Le zébu : Le moyen de consolider le pouvoir

02/01/2023 13:31 © Midi Madagasikara

Tant de sang de bovin à bosse versé autant que l’encre des érudits définissant l’animal emblématique de la Grande-Ile. Les Malgaches les appellent Aomby, Jamoka, barea. Durant des siècles, les occasions de les abattre se sont multipliées. C’est la tradition !

D’Antsiranana à Taolagnaro en passant par Boeny et Toamasina, avoir des centaines de têtes de zébu est un signe de richesse. C’est ce qu’on a appris en primaire. Selon la légende, ils étaient en nombre considérable du temps des ancêtres. Un bœuf malgache pesait plus de 500 kg. Néanmoins, à cause des conditions climatiques et l’exploitation abusive, le “barea” est victime d’une insuffisance pondérale. Dès lors, les pasteurs voient leur troupeau s´amoindrir. Malgré cette situation accablante, les sacrifices continuent d’une façon exponentielle. Bain royal ou intronisation des rois, circoncision, mariage, inauguration des habitats, veillée mortuaire, le zébu est l’un des éléments indispensables lors des cérémonies. L’animal incarne le sacré. Autrement dit, c’est un moyen de réconcilier les personnes ayant des différends. Cette coutume perdure jusqu’à présent. Elle n’est pas dénaturée et convainc la descendance. L’intention est bonne, mais l’arrière-pensée se manifeste lorsqu’un souverain ou un leader offre un sacrifice. Inviter les habitants du village nécessite des ressources. Décapiter des dizaines de bœufs est un signe de puissance. Par conséquent, la cérémonie a un maître, c’est celui qui nourrit gratuitement la population. Celle-ci ayant mangé le repas servi, elle n’ose pas contester le discours du nourricier. Détenteur de pouvoirs, grâce à la cérémonie, l’organisateur s’installe au sommet de la pyramide de la société.

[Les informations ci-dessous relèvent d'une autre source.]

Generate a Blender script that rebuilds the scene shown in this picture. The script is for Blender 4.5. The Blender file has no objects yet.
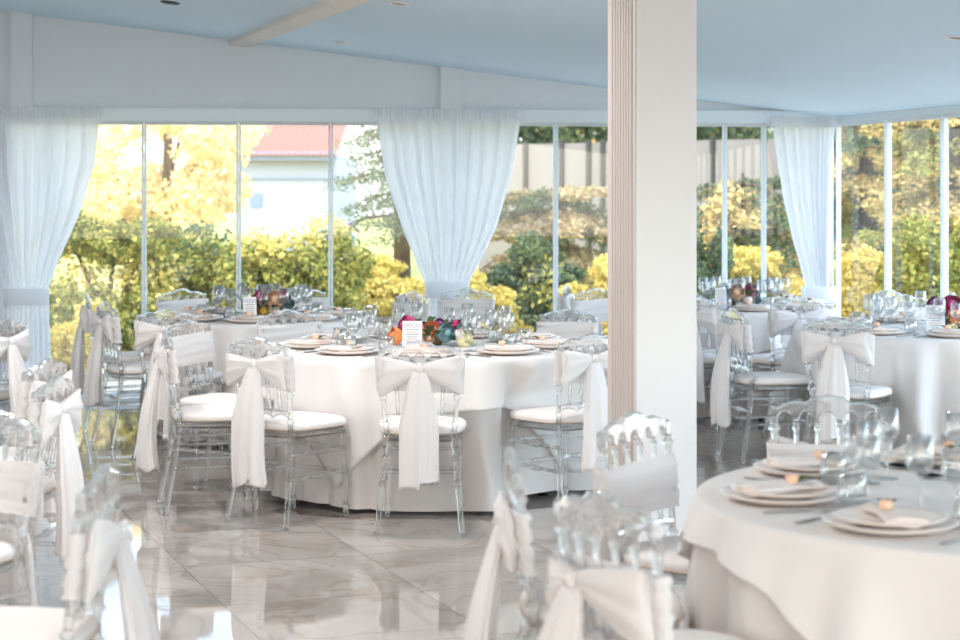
import bpy, math, random
from mathutils import Vector
from math import sin, cos, pi, radians as R, sqrt, atan2, hypot
random.seed(7)
S = bpy.context.scene
COL = S.collection
F, HOR, HC = 1900.0, 190.0, 1.6          # focal length in px, horizon row, camera height

def at(px, d):                            # world x of an image column at a depth
    return (px - 480.0) * d / F
def zat(py, d):
    return HC + (HOR - py) * d / F

# ------------------------------------------------------------------ materials
MATS = {}
def srgb(r, g, b):
    f = lambda c: (c / 255 / 12.92) if c / 255 <= .04045 else ((c / 255 + .055) / 1.055) ** 2.4
    return (f(r), f(g), f(b), 1)
def mat(name, rgb=(200, 200, 200), rough=.6, metal=0, spec=.5, sheen=0, bump=0, bscale=200, vary=0, vscale=5):
    m = bpy.data.materials.new(name); m.use_nodes = True
    n = m.node_tree.nodes; l = m.node_tree.links; b = n['Principled BSDF']
    c = srgb(*rgb)
    b.inputs['Base Color'].default_value = c
    b.inputs['Roughness'].default_value = rough; b.inputs['Metallic'].default_value = metal
    b.inputs['Specular IOR Level'].default_value = spec
    if sheen: b.inputs['Sheen Weight'].default_value = sheen
    tc = n.new('ShaderNodeTexCoord')
    if vary:
        t = n.new('ShaderNodeTexNoise'); t.inputs['Scale'].default_value = vscale; t.inputs['Detail'].default_value = 4
        l.new(tc.outputs['Object'], t.inputs['Vector'])
        mx = n.new('ShaderNodeMix'); mx.data_type = 'RGBA'
        mx.inputs[6].default_value = tuple(x * (1 - vary) for x in c[:3]) + (1,)
        mx.inputs[7].default_value = tuple(min(1, x * (1 + vary)) for x in c[:3]) + (1,)
        l.new(t.outputs['Fac'], mx.inputs[0]); l.new(mx.outputs[2], b.inputs['Base Color'])
    if bump:
        t = n.new('ShaderNodeTexNoise'); t.inputs['Scale'].default_value = bscale
        l.new(tc.outputs['Object'], t.inputs['Vector'])
        bp = n.new('ShaderNodeBump'); bp.inputs['Strength'].default_value = bump; bp.inputs['Distance'].default_value = .01
        l.new(t.outputs['Fac'], bp.inputs['Height']); l.new(bp.outputs['Normal'], b.inputs['Normal'])
    MATS[name] = m
    return m
def cloth(name, rgb, trans=.25, see=0, weave=600):
    m = bpy.data.materials.new(name); m.use_nodes = True
    n = m.node_tree.nodes; l = m.node_tree.links; n.remove(n['Principled BSDF'])
    out = n['Material Output']; c = srgb(*rgb)
    tc = n.new('ShaderNodeTexCoord'); t = n.new('ShaderNodeTexNoise'); t.inputs['Scale'].default_value = weave
    l.new(tc.outputs['Object'], t.inputs['Vector'])
    bp = n.new('ShaderNodeBump'); bp.inputs['Strength'].default_value = .1; bp.inputs['Distance'].default_value = .002
    l.new(t.outputs['Fac'], bp.inputs['Height'])
    d = n.new('ShaderNodeBsdfDiffuse'); d.inputs['Color'].default_value = c; l.new(bp.outputs['Normal'], d.inputs['Normal'])
    tr = n.new('ShaderNodeBsdfTranslucent'); tr.inputs['Color'].default_value = c
    mx = n.new('ShaderNodeMixShader'); mx.inputs[0].default_value = trans
    l.new(d.outputs[0], mx.inputs[1]); l.new(tr.outputs[0], mx.inputs[2])
    last = mx
    if see:
        tp = n.new('ShaderNodeBsdfTransparent'); m2 = n.new('ShaderNodeMixShader'); m2.inputs[0].default_value = see
        l.new(last.outputs[0], m2.inputs[1]); l.new(tp.outputs[0], m2.inputs[2]); last = m2
    l.new(last.outputs[0], out.inputs['Surface'])
    MATS[name] = m
    return m
def thin_glass(name, tint=(1, 1, 1), base=.04, edge=.75, blend=.35, rough=0.0):
    m = bpy.data.materials.new(name); m.use_nodes = True
    n = m.node_tree.nodes; l = m.node_tree.links; n.remove(n['Principled BSDF'])
    out = n['Material Output']
    tp = n.new('ShaderNodeBsdfTransparent'); tp.inputs['Color'].default_value = tint + (1,)
    gl = n.new('ShaderNodeBsdfGlossy'); gl.inputs['Roughness'].default_value = rough
    lw = n.new('ShaderNodeLayerWeight'); lw.inputs['Blend'].default_value = blend
    mr = n.new('ShaderNodeMapRange'); mr.inputs['To Min'].default_value = base; mr.inputs['To Max'].default_value = edge
    l.new(lw.outputs['Facing'], mr.inputs['Value'])
    mx = n.new('ShaderNodeMixShader')
    l.new(mr.outputs[0], mx.inputs[0]); l.new(tp.outputs[0], mx.inputs[1]); l.new(gl.outputs[0], mx.inputs[2])
    l.new(mx.outputs[0], out.inputs['Surface'])
    MATS[name] = m
    return m
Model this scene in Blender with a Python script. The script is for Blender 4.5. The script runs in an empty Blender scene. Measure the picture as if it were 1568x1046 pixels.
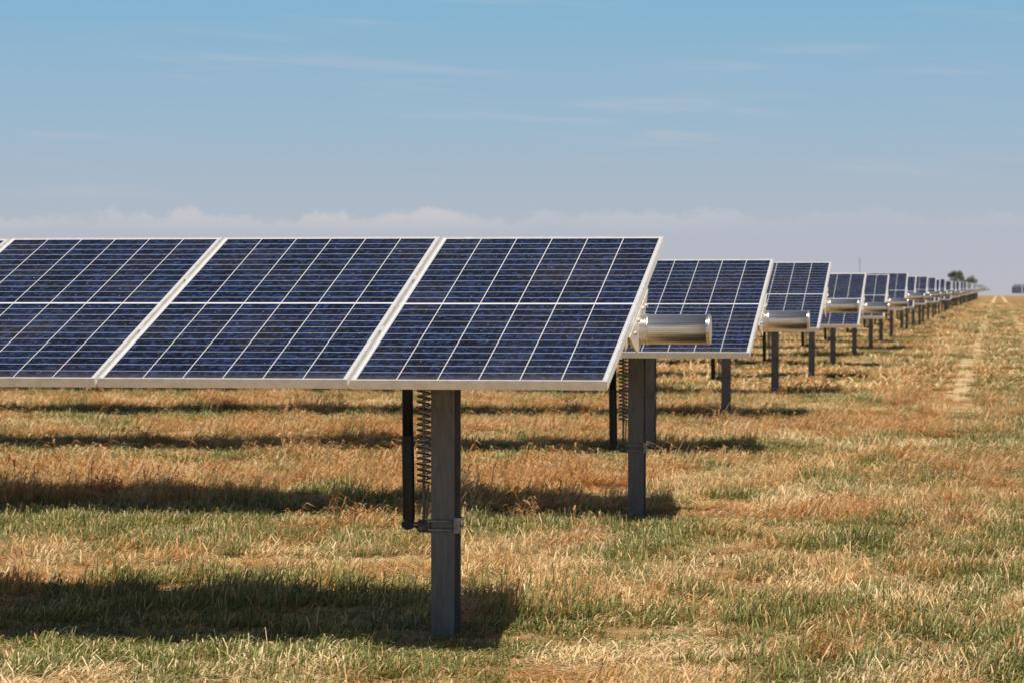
import bpy, math, random
import numpy as np
from mathutils import Vector, noise
random.seed(7); rng=np.random.default_rng(7)
scene=bpy.context.scene
D=bpy.data
# ---------------------------------------------------------------- helpers
def link(o,parent=None):
    scene.collection.objects.link(o)
    if parent: o.parent=parent
    return o
class MB:
    def __init__(s): s.v=[];s.f=[];s.m=[];s.sm=[];s.uv={}
    def add(s,vs,fs,mat=0,smooth=False):
        b=len(s.v); s.v+= [tuple(v) for v in vs]
        for f in fs: s.f.append(tuple(b+i for i in f)); s.m.append(mat); s.sm.append(smooth)
    def hexa(s,p,mat=0):
        s.add(p,[(0,3,2,1),(4,5,6,7),(0,1,5,4),(1,2,6,5),(2,3,7,6),(3,0,4,7)],mat)
    def box(s,x0,x1,y0,y1,z0,z1,mat=0):
        s.hexa([(x0,y0,z0),(x1,y0,z0),(x1,y1,z0),(x0,y1,z0),(x0,y0,z1),(x1,y0,z1),(x1,y1,z1),(x0,y1,z1)],mat)
    def tube(s,pts,r,n=12,mat=0,cap=True):
        pts=[Vector(p) for p in pts]; b=len(s.v); N=len(pts)
        rr=r if isinstance(r,(list,tuple)) else [r]*N
        up=Vector((0,0,1))
        for i,p in enumerate(pts):
            t=(pts[min(i+1,N-1)]-pts[max(i-1,0)]).normalized()
            ref=up if abs(t.z)<.9 else Vector((1,0,0))
            a=t.cross(ref).normalized(); c=t.cross(a)
            for k in range(n):
                an=2*math.pi*k/n
                s.v.append(tuple(p+(a*math.cos(an)+c*math.sin(an))*rr[i]))
        for i in range(N-1):
            for k in range(n):
                k2=(k+1)%n
                s.f.append((b+i*n+k,b+i*n+k2,b+(i+1)*n+k2,b+(i+1)*n+k)); s.m.append(mat); s.sm.append(True)
        if cap:
            s.f.append(tuple(b+k for k in range(n))); s.m.append(mat); s.sm.append(False)
            s.f.append(tuple(b+(N-1)*n+k for k in reversed(range(n)))); s.m.append(mat); s.sm.append(False)
    def mesh(s,name,mats):
        me=D.meshes.new(name); me.from_pydata(s.v,[],s.f)
        for m in mats: me.materials.append(m)
        me.polygons.foreach_set('material_index',s.m); me.polygons.foreach_set('use_smooth',s.sm)
        me.update(); return me
class NT:
    def __init__(s,nt): s.nt=nt; s.n=nt.nodes; s.l=nt.links
    def new(s,t,**k):
        n=s.n.new(t)
        for a,b in k.items(): setattr(n,a,b)
        return n
    def put(s,sock,v):
        if v is None: return
        if hasattr(v,'is_output'): s.l.new(v,sock)
        else: sock.default_value=v
    def m(s,op,a,b=None,c=None,clamp=False):
        n=s.new('ShaderNodeMath',operation=op); n.use_clamp=clamp
        s.put(n.inputs[0],a); s.put(n.inputs[1],b)
        if c is not None: s.put(n.inputs[2],c)
        return n.outputs[0]
    def ss(s,v,a,b,c=0.,d=1.):
        n=s.new('ShaderNodeMapRange',interpolation_type='SMOOTHSTEP')
        s.put(n.inputs[0],v);s.put(n.inputs[1],a);s.put(n.inputs[2],b);s.put(n.inputs[3],c);s.put(n.inputs[4],d)
        return n.outputs[0]
    def mix(s,f,a,b,bt='MIX'):
        n=s.new('ShaderNodeMix',data_type='RGBA',blend_type=bt)
        s.put(n.inputs[0],f)
        for k,v in((6,a),(7,b)):
            if isinstance(v,tuple) and len(v)==3: v=(*v,1)
            s.put(n.inputs[k],v)
        return n.outputs[2]
    def noise(s,vec,scale,detail=3,rough=.5):
        n=s.new('ShaderNodeTexNoise'); s.put(n.inputs['Vector'],vec)
        n.inputs['Scale'].default_value=scale; n.inputs['Detail'].default_value=detail; n.inputs['Roughness'].default_value=rough
        return n.outputs[0]
    def comb(s,x,y,z=0.):
        n=s.new('ShaderNodeCombineXYZ'); s.put(n.inputs[0],x);s.put(n.inputs[1],y);s.put(n.inputs[2],z); return n.outputs[0]
    def sep(s,v):
        n=s.new('ShaderNodeSeparateXYZ'); s.put(n.inputs[0],v); return n.outputs
    def scale(s,v,t):
        n=s.new('ShaderNodeVectorMath',operation='MULTIPLY'); s.put(n.inputs[0],v); n.inputs[1].default_value=t; return n.outputs[0]
def mat(name):
    m=D.materials.new(name); m.use_nodes=True
    t=NT(m.node_tree); b=m.node_tree.nodes['Principled BSDF']
    return m,t,b
def simple(name,col,rough,metal=0.,var=.25,nscale=12,stretch=(1,1,1),bump=0.):
    m,t,b=mat(name)
    tc=t.new('ShaderNodeTexCoord').outputs['Object']
    v=t.scale(tc,stretch)
    n=t.noise(v,nscale,5,.6)
    dark=tuple(c*(1-var) for c in col); lite=tuple(min(1,c*(1+var)) for c in col)
    t.put(b.inputs['Base Color'],t.mix(t.ss(n,.3,.7),dark,lite))
    t.put(b.inputs['Roughness'],t.ss(n,.2,.8,rough*.8,min(1,rough*1.2)))
    b.inputs['Metallic'].default_value=metal
    if bump:
        bn=t.new('ShaderNodeBump'); bn.inputs['Strength'].default_value=bump; bn.inputs['Distance'].default_value=.002
        t.put(bn.inputs['Height'],n); t.put(b.inputs['Normal'],bn.outputs[0])
    return m
# ---------------------------------------------------------------- terrain
def gz(y):
    if y<40: return 0.
    z=.003*(y-40)
    return 1.3*math.tanh(z/1.3)
# ---------------------------------------------------------------- materials
frame_m=simple('anodised_frame',(.78,.75,.71),.40,.35,.08,30)
galv=simple('galvanised_tube',(.70,.66,.62),.30,.88,.35,5,(.5,70,70))
rail_m=simple('bracket_metal',(.66,.60,.52),.45,.3,.15,20)
post_m=simple('weathered_steel_post',(.150,.150,.158),.48,.45,.22,10,(5,5,.8),.2)
black_m=simple('black_damper',(.010,.010,.012),.45,.1,.3,20)
spring_m=simple('spring_steel',(.26,.25,.24),.4,.6,.3,30)
back_m=simple('backsheet',(.6,.6,.6),.6,0,.05)
def panel_mat():
    m,t,b=mat('polycrystalline_cells')
    uv=t.new('ShaderNodeUVMap').outputs[0]
    u,v,_=t.sep(uv)
    mod=t.m('FLOOR',u)
    fu=t.m('FRACT',u)
    cu=t.m('MULTIPLY',t.m('SUBTRACT',fu,.010),6/.980)
    vv=t.m('MULTIPLY',t.m('SUBTRACT',v,.006),24/.988)
    fx=t.m('FRACT',cu); fy=t.m('FRACT',vv)
    ex=t.m('MINIMUM',fx,t.m('SUBTRACT',1.,fx)); ey=t.m('MINIMUM',fy,t.m('SUBTRACT',1.,fy))
    colline=t.ss(ex,.011,.016,1.,0.)
    rowline=t.ss(ey,.032,.052,1.,0.)
    mid=t.ss(t.m('ABSOLUTE',t.m('SUBTRACT',v,.5)),.0045,.0052,1.,0.)
    edge=t.m('MAXIMUM',t.ss(t.m('ABSOLUTE',t.m('SUBTRACT',fu,.5)),.492,.494),t.ss(t.m('ABSOLUTE',t.m('SUBTRACT',v,.5)),.495,.496))
    bb=t.m('FRACT',t.m('MULTIPLY',cu,5.)); eb=t.ss(t.m('ABSOLUTE',t.m('SUBTRACT',bb,.5)),.02,.05,1.,0.)
    wn=t.new('ShaderNodeTexWhiteNoise'); wn.noise_dimensions='3D'
    cellid=t.comb(t.m('FLOOR',cu),t.m('FLOOR',t.m('MULTIPLY',vv,.5)),mod)
    t.put(wn.inputs[0],cellid); w=wn.outputs[0]
    wm=t.new('ShaderNodeTexWhiteNoise'); wm.noise_dimensions='1D'; t.put(wm.inputs['W'],mod)
    P=t.comb(t.m('MULTIPLY',u,1.05),t.m('MULTIPLY',v,2.1),0.)
    vo=t.new('ShaderNodeTexVoronoi'); vo.inputs['Scale'].default_value=48; t.put(vo.inputs['Vector'],P)
    vc=t.sep(vo.outputs['Color'])[0]
    c=t.mix(w,(.0022,.0032,.010),(.0065,.0105,.036))
    c=t.mix(t.ss(vc,.5,1.,0.,.8),c,(.022,.044,.125))
    c=t.mix(t.m('MULTIPLY',t.ss(vc,.0,.35,1.,0.),.7),c,(.003,.004,.008))
    c=t.mix(t.m('MULTIPLY',wm.outputs[0],.09),c,(.03,.03,.04))
    c=t.mix(t.m('MULTIPLY',eb,.05),c,(.35,.37,.42))
    c=t.mix(t.m('MULTIPLY',rowline,.48),c,(.50,.49,.50))
    line=t.m('MAXIMUM',t.m('MAXIMUM',t.m('MULTIPLY',colline,.85),mid),edge)
    c=t.mix(line,c,(.70,.69,.69))
    dn=t.noise(P,2.2,6,.65); dn2=t.noise(P,60,2,.5)
    dust=t.m('ADD',t.ss(dn,.42,.75,.001,.04),t.ss(v,.05,0.,0.,.12))
    c=t.mix(dust,c,(.42,.34,.27))
    sp=t.ss(dn2,.70,.74); c=t.mix(t.m('MULTIPLY',sp,.5),c,(.6,.50,.38))
    t.put(b.inputs['Base Color'],c)
    t.put(b.inputs['Roughness'],t.ss(dn,.3,.7,.12,.26))
    b.inputs['Specular IOR Level'].default_value=.20
    b.inputs['IOR'].default_value=1.31
    return m
cells=panel_mat()
# ---------------------------------------------------------------- solar row meshes
T=math.radians(16.7); PZ=1.442; PITCH=1.053; W=1.040; L=2.13
S=Vector((0,math.cos(T),math.sin(T))); Nn=Vector((0,-math.sin(T),math.cos(T))); C0=Vector((0,.07,PZ))
def P3(x,s,n): return C0+Vector((x,0,0))+S*s+Nn*n
def slab(mb,x0,x1,s0,s1,n0,n1,mt=0):
    mb.hexa([P3(x0,s0,n0),P3(x1,s0,n0),P3(x1,s1,n0),P3(x0,s1,n0),P3(x0,s0,n1),P3(x1,s0,n1),P3(x1,s1,n1),P3(x0,s1,n1)],mt)
NM=44
def make_panels(N):
    g=MB(); fr=MB(); uvs=[]
    for i in range(N):
        x1=-i*PITCH; x0=x1-W
        jn=random.uniform(-.0035,.0035); js=random.uniform(-.004,.004)
        lip=.0085; h=.038
        g.add([P3(x0+lip,-L/2+lip+js,-.003+jn),P3(x1-lip,-L/2+lip+js,-.003+jn),P3(x1-lip,L/2-lip+js,-.003+jn),P3(x0+lip,L/2-lip+js,-.003+jn)],[(0,1,2,3)])
        k=i+3
        uvs+= [(k+0,0),(k+.9999,0),(k+.9999,1),(k+0,1)]
        g.add([P3(x0+lip,-L/2+lip+js,-.009+jn),P3(x1-lip,-L/2+lip+js,-.009+jn),P3(x1-lip,L/2-lip+js,-.009+jn),P3(x0+lip,L/2-lip+js,-.009+jn)],[(3,2,1,0)],1)
        uvs+=[(0,0)]*4
        slab(fr,x0,x0+lip,-L/2+js,L/2+js,-h+jn,jn); slab(fr,x1-lip,x1,-L/2+js,L/2+js,-h+jn,jn)
        slab(fr,x0+lip,x1-lip,-L/2+js,-L/2+lip+js,-h+jn,jn); slab(fr,x0+lip,x1-lip,L/2-lip+js,L/2+js,-h+jn,jn)
        for s in(-.38,.38):
            slab(fr,x0-.011,x0-.002,s-.03,s+.03,-.03+jn,.003+jn)
    me=g.mesh('glass',[cells,back_m])
    ul=me.uv_layers.new(name='UVMap')
    ul.data.foreach_set('uv',np.array(uvs,dtype=np.float32).ravel())
    return me,fr.mesh('frames',[frame_m])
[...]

Les dirigeants et les détenteurs économiques suivent à la lettre l’exemple des ancêtres, quoique le style se modernise. Vêtus élégamment, pour attirer l’attention, ces grands hommes manipulent la masse avec leurs zébus. « Avant tout, nous allons remercier le seigneur, et les ancêtres, qui nous a permis d’organiser cette festivité… Comme prévu, nous avons emmené avec nous, 10 bœufs. Nos ancêtres nous ont enseigné que dix, c’est la plénitude, le bonheur. Alors, chers compatriotes, que la malédiction soit hors de cet endroit… Ces “omby” sont à vous. Leurs chairs nous unissent, leur sang nous purifie. Cette cérémonie tissera notre lien d’amitié », un beau discours que les Malgaches entendent souvent. Des propos qui réchauffent le cœur. D’après Njato Rasolondrainibe, doctorant en sociologie de l’Université d’Ambohitsaina, ce genre de discours met tout le monde d’accord, « bien que les deux religions monothéistes, notamment le christianisme et l’islam, soient pratiqués dans la Grande-Ile, les Malgaches, en l’occurence les ruraux, sont toujours attentifs quand ils entendent le mot “razana” dans le discours. Évoquer dans un “kabary”, les ancêtres rend crédible l’orateur. L’art oratoire de nos jours exige de prononcer ce mot ! ».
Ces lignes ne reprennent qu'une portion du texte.